This article is from the Australian Property Journal archive
CONTROVERSIAL land owned by Chinese mining giant Shenhua Watermark Coal is back in the hands of local farmers after $120 million worth of sales.
Twelve families and an Australian agricultural investment manager are among the buyers of the 16,570 hectares of land near Gunnedah, in the Liverpool Plains.
Shenhua collected most of the 20 properties that make up the holding in 2009 and 2010, with plans to develop an open-cut mine. Last year it was paid $100 million by the NSW government to walk away from mining license.
The land was put to the market in July, with leases to seven tenants who both occupy and manage various titles under independent lease agreements. It comprises three aggregations, Breeza, Tambar Springs and Barraba.
CBRE Agribusiness managed the sale.
“We made a very genuine commitment at the start of the sale process to give local producers a proper and equal opportunity to be successful in purchasing land, and we worked hard with both the family farming sector and the corporate farming sector to give everyone a fair chance, regardless of the extra work involved,” CBRE Agribusiness managing director, David Goodfellow said.
A Shenhua representative said, “We have owned the majority of these assets for over ten years and have formed good relationships with the farmers who have continued to work the land”.
“Given these properties will now be retained for farming instead of being used for a coal mine, we are delighted that CBRE has been able to work with local families to give them a real opportunity to purchase a significant portion of the land.”
The Gunnedah region is well-known for its highly productive soils, wide range of well-proven agricultural systems and its typically even distribution of rainfall throughout the year, which allows for growth of pastures for breeding and fattening livestock as well as growing both summer crops and winter crops for grain and/or fodder.
Goodfellow said the “well-known institutional investor” buyer focused on acquiring land that can be improved with highly sustainable farm development practices, and has a strategy well-aligned to support new koala corridors and regeneration areas to be established within the boundaries of the land they are acquiring.
They have acquired about 5,860 hectares of the Breeza aggregation, much of which was to be mined for coal, but which will now be re-established and used for mixed farming including livestock production and both summer and winter row cropping, according to Goodfellow.

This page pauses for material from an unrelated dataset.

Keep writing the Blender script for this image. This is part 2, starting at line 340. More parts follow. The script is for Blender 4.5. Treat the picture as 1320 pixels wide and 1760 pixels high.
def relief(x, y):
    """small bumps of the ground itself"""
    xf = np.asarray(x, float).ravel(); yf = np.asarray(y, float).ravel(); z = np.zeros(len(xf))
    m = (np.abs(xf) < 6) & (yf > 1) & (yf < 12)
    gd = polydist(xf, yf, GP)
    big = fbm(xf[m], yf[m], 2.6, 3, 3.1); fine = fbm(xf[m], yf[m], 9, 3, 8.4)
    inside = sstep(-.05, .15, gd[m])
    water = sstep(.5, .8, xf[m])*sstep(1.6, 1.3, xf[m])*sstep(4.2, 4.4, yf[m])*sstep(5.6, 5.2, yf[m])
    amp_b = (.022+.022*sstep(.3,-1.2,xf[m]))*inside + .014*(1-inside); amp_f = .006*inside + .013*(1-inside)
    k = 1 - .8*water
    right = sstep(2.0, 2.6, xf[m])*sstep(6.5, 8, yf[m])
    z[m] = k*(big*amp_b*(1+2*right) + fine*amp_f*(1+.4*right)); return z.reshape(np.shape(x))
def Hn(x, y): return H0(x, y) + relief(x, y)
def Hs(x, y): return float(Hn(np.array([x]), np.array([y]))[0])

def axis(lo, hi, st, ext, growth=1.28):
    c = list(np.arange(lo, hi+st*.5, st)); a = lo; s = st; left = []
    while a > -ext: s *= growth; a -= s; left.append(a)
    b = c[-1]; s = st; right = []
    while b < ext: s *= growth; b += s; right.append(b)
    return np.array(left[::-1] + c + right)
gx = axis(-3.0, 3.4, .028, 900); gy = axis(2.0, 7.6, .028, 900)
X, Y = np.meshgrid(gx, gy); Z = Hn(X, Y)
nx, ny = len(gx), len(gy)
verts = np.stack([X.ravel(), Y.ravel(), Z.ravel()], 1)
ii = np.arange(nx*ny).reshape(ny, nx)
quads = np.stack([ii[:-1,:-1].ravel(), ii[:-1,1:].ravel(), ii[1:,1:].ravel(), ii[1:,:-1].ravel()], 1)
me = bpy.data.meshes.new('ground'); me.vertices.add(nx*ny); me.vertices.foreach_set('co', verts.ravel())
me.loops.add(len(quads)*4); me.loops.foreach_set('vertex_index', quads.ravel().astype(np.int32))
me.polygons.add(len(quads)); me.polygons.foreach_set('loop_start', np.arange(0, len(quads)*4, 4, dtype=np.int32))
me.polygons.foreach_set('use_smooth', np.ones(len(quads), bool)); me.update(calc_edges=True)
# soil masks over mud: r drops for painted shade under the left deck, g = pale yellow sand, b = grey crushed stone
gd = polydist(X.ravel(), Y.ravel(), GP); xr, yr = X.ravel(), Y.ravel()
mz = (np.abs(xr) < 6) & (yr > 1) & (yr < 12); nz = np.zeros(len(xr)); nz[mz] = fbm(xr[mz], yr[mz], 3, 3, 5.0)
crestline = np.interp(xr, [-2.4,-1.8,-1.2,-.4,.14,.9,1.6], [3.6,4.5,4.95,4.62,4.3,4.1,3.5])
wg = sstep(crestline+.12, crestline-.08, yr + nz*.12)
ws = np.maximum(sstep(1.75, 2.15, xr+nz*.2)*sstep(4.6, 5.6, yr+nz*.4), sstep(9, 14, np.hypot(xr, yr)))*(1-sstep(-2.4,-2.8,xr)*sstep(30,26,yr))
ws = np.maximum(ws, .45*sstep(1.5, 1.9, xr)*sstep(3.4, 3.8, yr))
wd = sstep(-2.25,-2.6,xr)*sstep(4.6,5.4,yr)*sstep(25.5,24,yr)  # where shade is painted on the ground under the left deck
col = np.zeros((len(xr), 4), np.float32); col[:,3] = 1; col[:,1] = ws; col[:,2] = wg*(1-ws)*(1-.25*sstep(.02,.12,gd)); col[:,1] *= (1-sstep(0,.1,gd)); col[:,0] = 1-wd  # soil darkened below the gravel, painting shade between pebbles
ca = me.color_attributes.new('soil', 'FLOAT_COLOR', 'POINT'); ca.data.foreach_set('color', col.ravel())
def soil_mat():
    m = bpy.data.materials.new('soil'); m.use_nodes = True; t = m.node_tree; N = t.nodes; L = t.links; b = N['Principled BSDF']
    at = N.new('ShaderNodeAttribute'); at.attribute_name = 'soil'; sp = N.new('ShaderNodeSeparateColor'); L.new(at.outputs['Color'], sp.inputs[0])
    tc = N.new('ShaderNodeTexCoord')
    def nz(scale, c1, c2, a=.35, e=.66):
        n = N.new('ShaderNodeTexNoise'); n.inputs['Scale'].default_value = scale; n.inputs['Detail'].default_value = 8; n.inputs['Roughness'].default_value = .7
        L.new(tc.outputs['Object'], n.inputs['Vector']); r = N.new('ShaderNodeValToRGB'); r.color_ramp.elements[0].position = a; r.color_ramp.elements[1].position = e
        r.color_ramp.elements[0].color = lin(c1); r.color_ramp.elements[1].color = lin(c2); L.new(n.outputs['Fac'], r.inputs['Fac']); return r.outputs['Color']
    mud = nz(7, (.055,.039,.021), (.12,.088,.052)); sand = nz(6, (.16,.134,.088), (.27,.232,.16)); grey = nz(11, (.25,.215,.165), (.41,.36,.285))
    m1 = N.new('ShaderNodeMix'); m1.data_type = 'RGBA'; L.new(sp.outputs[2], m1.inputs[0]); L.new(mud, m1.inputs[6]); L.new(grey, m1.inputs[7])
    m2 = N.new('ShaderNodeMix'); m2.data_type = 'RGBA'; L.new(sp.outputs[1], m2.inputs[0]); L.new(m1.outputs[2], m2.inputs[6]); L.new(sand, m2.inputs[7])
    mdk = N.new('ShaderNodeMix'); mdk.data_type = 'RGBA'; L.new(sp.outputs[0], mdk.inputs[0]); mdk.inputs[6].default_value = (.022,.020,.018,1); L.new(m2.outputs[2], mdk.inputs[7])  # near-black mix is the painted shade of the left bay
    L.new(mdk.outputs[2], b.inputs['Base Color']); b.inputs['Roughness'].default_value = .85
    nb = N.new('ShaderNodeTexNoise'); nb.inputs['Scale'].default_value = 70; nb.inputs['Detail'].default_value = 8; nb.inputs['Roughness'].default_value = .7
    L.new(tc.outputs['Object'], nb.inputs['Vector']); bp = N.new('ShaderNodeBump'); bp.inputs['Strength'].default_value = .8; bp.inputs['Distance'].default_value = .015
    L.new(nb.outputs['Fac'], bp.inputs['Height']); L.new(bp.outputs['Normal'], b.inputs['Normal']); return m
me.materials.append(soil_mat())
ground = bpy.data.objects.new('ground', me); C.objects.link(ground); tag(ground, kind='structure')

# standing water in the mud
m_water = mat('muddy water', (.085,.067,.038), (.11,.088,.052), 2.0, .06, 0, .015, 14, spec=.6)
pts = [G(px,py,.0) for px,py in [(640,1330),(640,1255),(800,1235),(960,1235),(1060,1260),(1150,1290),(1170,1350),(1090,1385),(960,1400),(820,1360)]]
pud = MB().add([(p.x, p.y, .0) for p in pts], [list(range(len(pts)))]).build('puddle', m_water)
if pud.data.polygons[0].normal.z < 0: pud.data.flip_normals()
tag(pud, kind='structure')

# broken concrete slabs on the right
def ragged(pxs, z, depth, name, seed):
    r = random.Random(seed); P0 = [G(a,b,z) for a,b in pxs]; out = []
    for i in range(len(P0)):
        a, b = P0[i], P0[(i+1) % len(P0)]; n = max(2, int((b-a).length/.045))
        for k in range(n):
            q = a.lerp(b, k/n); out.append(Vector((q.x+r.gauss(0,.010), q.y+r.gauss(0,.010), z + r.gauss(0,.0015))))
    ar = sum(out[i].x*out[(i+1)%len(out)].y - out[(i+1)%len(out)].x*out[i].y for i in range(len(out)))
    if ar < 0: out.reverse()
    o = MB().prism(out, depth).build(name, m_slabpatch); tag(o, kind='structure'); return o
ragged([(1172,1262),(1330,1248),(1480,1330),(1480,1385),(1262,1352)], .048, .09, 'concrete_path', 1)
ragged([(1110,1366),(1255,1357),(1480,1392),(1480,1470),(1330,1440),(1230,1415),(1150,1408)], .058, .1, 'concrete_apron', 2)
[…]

Breeza is the largest of the three aggregations at approximately 14,270 hectares. It is used for dryland cropping and beef cattle grazing with the opportunity to irrigate, and is benefited by access to water access entitlements. The balance has been divided up between eight local families. Among those was the Warmoll family, who operate the Jack’s Creek cattle and beef business and acquired about 4,900 hectares with capacity to run approximately 3,500 cattle year-round, and the Norman family, who operate a successful row cropping business nearby on the Liverpool Plains and picked up 183 hectares.
“Families in this region have recovered well from the drought and are now looking to expand their operations to capitalise on low interest rates and the continued strength in commodity prices to make inter-generational buying decisions,” Goodfellow said.
Two separate families acquired the 1,208-hectare Tambar Springs aggregation, which comprises three non-contiguous holdings within two kilometres of each other and used for both mixed dryland cropping and beef cattle production.
Another two separate families purchased the Barraba aggregation of 1,114 hectares over two non-contiguous, nearby landholdings principally used for beef cattle and sheep production.
Some of the land across the entirety of the offering is suited to regeneration of soils and native forests and may be suitable for projects to create carbon credits, which have become very valuable amid demand to achieve targets of net zero emissions.
The sale process resulted in 59 inspections from 49 interested parties over a total of five weeks, and a total of 45 expressions of interest were received for all or part of the three aggregations.